_Given instruction_.
Write out, word for word, every line from the first one through the line that holds "C.camera = camo", and nothing else; skip the pictures.

━━━━━━━━━━━━━━━━━━━━

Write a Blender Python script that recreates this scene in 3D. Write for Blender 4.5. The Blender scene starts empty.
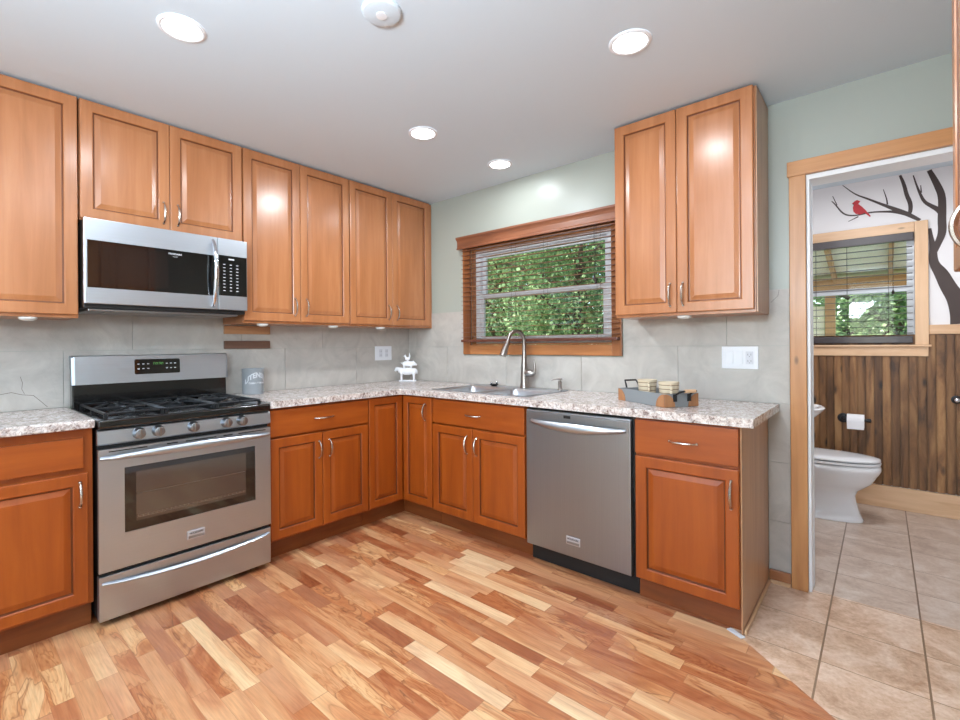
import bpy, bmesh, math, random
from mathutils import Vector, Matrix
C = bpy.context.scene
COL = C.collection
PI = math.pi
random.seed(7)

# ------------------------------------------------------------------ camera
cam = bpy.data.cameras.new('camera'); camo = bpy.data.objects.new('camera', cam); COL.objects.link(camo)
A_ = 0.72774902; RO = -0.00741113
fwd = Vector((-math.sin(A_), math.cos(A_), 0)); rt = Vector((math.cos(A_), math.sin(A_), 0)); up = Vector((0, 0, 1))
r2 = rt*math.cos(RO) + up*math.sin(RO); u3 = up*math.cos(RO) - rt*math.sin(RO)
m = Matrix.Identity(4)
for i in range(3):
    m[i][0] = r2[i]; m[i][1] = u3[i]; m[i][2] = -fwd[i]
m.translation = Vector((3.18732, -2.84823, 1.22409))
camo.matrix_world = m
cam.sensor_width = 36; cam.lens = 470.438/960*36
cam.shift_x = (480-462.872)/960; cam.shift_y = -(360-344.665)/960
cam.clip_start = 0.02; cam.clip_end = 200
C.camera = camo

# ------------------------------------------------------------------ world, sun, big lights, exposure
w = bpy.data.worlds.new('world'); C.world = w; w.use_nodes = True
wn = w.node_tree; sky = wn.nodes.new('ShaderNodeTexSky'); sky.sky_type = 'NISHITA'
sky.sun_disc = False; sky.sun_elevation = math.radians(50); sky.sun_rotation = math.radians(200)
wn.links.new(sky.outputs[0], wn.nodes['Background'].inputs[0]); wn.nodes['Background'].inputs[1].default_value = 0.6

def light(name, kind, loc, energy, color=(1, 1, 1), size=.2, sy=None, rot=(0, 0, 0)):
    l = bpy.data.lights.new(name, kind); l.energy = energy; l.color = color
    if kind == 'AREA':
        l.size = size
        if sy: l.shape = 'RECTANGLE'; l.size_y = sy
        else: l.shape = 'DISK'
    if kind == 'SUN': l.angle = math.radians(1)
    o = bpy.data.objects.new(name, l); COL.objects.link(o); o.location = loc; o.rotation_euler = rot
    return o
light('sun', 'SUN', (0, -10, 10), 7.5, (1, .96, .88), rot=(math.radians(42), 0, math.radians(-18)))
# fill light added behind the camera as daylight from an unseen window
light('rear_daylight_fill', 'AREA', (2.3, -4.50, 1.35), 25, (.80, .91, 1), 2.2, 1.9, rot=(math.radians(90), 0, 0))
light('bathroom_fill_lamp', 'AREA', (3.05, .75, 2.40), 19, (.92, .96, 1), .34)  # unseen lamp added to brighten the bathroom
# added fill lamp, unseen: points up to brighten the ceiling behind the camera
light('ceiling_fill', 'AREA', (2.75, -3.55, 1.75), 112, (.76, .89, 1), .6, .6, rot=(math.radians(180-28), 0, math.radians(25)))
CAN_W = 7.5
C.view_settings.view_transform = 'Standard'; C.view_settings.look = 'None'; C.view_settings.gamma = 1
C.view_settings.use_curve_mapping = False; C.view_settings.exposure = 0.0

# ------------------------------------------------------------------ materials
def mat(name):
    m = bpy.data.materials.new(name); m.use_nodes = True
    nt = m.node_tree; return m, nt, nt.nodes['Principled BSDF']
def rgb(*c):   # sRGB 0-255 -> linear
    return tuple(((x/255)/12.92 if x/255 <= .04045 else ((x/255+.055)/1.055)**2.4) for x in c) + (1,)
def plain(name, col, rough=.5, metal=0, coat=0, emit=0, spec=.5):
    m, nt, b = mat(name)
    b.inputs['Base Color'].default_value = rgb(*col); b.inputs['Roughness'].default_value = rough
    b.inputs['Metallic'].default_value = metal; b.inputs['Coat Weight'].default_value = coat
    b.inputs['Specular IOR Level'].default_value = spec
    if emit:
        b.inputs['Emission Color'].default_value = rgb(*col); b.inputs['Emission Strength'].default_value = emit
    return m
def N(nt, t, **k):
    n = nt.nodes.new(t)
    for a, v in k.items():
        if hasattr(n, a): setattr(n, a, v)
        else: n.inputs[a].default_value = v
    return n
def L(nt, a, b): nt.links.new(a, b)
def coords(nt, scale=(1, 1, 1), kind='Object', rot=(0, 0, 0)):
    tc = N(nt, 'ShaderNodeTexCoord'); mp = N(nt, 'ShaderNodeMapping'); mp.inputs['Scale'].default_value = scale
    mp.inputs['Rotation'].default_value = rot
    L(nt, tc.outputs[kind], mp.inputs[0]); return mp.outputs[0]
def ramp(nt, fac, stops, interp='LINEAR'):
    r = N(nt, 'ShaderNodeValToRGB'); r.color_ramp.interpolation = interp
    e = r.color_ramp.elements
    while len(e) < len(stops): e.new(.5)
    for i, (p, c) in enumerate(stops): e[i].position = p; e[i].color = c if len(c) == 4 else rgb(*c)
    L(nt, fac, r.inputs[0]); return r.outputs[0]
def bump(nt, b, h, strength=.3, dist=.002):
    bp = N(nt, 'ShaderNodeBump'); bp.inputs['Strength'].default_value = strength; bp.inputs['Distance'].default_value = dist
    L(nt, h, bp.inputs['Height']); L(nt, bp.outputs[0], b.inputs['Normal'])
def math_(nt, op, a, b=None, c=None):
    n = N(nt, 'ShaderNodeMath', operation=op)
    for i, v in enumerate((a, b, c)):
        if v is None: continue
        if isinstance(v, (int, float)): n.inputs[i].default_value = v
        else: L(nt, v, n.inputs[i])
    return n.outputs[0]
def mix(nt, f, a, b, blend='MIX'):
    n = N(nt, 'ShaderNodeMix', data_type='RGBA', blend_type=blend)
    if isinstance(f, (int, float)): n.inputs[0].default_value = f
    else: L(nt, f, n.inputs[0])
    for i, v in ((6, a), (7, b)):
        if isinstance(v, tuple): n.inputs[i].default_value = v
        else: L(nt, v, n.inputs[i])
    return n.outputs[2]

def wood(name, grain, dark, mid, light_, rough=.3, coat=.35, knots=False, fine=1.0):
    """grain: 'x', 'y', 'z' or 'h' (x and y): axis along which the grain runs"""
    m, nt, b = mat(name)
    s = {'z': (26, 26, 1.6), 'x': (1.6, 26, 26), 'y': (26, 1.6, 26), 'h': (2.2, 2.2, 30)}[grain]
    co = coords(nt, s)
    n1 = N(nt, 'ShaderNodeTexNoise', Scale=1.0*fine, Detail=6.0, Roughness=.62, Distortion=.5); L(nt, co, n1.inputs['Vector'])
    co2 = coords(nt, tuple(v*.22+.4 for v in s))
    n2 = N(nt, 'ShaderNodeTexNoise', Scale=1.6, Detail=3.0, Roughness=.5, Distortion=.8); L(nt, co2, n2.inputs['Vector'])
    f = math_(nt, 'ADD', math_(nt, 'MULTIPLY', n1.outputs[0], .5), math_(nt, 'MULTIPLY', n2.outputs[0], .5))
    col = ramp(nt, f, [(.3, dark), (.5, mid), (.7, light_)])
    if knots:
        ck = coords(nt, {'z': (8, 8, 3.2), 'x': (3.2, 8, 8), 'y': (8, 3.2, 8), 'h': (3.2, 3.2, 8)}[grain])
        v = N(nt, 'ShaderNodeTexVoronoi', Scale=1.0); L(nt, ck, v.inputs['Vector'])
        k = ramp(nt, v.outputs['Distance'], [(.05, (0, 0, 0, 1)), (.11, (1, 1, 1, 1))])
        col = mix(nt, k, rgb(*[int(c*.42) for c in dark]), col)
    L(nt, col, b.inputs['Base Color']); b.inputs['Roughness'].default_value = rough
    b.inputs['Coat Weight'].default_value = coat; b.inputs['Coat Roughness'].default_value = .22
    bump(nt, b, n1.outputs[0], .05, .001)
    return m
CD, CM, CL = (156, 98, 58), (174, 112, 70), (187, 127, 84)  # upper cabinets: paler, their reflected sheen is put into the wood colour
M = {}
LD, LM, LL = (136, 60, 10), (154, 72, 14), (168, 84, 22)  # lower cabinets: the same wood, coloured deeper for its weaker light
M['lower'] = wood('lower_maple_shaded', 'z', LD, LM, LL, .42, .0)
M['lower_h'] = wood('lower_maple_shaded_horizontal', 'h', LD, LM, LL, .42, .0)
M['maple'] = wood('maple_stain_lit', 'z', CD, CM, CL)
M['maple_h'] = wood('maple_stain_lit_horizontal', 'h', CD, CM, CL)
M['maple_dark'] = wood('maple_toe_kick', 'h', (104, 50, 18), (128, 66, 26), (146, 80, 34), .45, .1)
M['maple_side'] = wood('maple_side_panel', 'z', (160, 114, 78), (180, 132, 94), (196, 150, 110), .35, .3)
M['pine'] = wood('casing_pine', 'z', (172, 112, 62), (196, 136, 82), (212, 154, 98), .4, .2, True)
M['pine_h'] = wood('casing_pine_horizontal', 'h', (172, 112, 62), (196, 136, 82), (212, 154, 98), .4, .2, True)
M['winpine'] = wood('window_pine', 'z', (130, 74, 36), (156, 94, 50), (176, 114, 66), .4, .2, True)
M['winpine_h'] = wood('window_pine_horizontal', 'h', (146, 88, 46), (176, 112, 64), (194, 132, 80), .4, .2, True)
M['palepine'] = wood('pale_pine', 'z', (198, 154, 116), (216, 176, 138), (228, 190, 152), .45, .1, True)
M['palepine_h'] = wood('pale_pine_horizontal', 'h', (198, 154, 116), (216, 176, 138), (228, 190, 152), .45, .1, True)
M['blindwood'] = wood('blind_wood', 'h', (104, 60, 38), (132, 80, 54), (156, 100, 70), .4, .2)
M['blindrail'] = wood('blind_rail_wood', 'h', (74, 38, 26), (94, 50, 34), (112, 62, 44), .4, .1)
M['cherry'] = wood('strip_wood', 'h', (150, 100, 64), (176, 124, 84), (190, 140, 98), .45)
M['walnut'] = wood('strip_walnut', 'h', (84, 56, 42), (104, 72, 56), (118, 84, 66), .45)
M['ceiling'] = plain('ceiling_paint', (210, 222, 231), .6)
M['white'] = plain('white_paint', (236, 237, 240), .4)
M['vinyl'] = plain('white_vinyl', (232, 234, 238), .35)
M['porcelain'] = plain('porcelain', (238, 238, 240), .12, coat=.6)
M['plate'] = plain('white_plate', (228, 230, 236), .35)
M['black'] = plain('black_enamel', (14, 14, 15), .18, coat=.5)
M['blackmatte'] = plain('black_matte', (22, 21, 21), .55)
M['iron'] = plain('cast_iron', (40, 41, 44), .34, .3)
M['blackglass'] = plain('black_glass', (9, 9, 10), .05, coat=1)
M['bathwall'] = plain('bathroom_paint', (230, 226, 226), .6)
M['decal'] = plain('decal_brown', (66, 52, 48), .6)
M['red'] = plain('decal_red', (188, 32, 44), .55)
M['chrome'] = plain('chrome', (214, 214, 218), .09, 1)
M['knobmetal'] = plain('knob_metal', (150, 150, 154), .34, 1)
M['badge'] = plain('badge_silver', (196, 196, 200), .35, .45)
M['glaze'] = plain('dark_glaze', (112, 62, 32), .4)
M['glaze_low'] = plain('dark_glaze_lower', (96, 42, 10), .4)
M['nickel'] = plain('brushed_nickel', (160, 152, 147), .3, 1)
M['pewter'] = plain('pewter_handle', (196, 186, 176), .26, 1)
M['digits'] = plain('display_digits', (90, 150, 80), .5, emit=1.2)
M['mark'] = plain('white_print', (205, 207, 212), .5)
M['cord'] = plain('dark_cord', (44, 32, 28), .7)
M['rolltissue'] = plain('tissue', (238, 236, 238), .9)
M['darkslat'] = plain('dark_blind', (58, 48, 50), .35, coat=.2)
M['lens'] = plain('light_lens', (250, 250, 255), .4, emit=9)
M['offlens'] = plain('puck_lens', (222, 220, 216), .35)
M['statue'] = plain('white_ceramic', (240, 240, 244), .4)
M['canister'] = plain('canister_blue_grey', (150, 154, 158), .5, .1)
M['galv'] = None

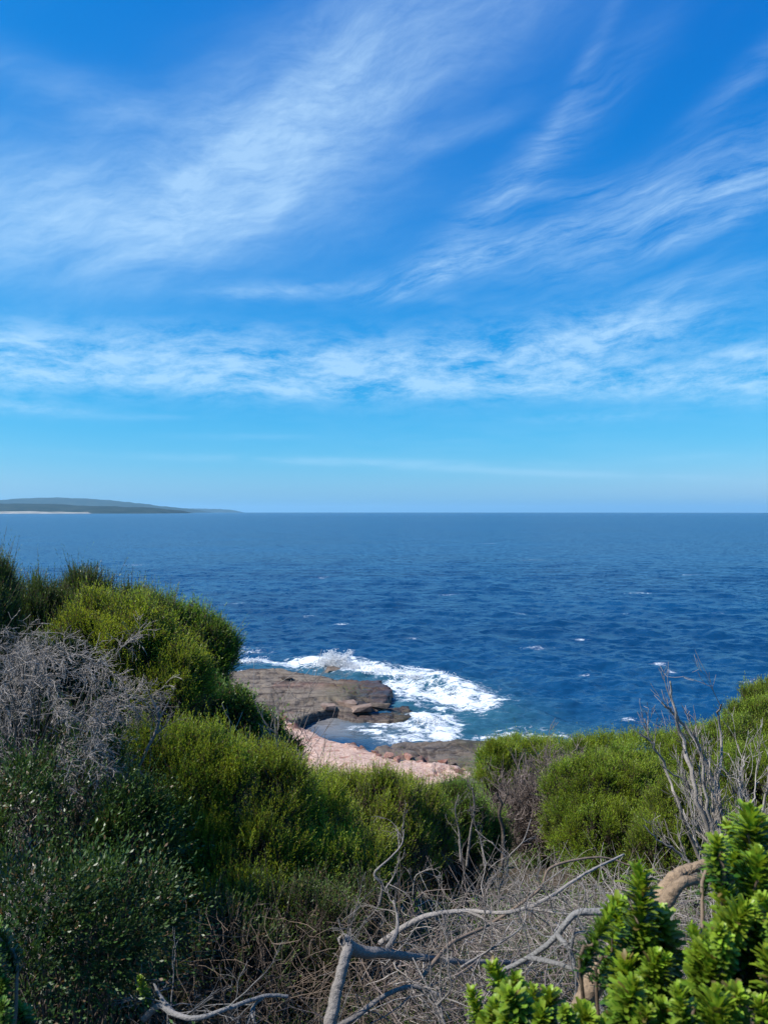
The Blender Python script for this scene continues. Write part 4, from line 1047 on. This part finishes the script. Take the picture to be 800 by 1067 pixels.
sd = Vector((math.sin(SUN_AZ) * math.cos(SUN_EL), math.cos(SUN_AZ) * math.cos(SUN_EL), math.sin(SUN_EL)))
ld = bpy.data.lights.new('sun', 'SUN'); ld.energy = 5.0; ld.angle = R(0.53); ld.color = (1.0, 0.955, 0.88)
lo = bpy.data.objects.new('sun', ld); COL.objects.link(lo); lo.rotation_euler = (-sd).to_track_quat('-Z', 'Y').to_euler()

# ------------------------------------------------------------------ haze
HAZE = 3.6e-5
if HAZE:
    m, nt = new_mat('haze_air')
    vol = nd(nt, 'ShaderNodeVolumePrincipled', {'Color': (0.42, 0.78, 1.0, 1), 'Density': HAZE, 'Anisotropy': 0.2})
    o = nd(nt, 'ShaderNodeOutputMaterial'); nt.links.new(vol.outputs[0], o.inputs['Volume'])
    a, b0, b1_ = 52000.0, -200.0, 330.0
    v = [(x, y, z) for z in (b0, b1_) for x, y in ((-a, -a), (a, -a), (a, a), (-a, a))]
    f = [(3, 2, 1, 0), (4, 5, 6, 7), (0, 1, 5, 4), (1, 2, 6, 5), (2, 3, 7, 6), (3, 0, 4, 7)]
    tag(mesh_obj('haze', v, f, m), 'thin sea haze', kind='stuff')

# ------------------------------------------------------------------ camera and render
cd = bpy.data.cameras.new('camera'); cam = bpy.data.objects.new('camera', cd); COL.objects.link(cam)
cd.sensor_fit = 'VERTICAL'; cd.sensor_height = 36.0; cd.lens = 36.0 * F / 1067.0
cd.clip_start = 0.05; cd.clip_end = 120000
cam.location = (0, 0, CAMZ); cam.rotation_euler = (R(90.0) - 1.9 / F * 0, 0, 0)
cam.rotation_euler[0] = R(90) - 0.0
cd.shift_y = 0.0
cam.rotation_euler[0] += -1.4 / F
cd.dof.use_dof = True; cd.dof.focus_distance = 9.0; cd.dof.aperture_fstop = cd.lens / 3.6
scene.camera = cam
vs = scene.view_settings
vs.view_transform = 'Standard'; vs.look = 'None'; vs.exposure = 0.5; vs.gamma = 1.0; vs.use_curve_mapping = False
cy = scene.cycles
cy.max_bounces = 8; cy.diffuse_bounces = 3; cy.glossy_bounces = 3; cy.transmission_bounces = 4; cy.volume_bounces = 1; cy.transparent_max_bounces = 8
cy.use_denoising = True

━━━━━━━━━━━━━━━━━━━━

_Complete output_.
Write a Blender Python script that recreates this scene in 3D. Write for Blender 4.5. The Blender scene starts empty.
import bpy, bmesh, math, random
from mathutils import Vector, Matrix
C = bpy.context.scene
COL = C.collection
PI = math.pi
random.seed(7)

# ------------------------------------------------------------------ camera
cam = bpy.data.cameras.new('camera'); camo = bpy.data.objects.new('camera', cam); COL.objects.link(camo)
A_ = 0.72774902; RO = -0.00741113
fwd = Vector((-math.sin(A_), math.cos(A_), 0)); rt = Vector((math.cos(A_), math.sin(A_), 0)); up = Vector((0, 0, 1))
r2 = rt*math.cos(RO) + up*math.sin(RO); u3 = up*math.cos(RO) - rt*math.sin(RO)
m = Matrix.Identity(4)
for i in range(3):
    m[i][0] = r2[i]; m[i][1] = u3[i]; m[i][2] = -fwd[i]
m.translation = Vector((3.18732, -2.84823, 1.22409))
camo.matrix_world = m
cam.sensor_width = 36; cam.lens = 470.438/960*36
cam.shift_x = (480-462.872)/960; cam.shift_y = -(360-344.665)/960
cam.clip_start = 0.02; cam.clip_end = 200
C.camera = camo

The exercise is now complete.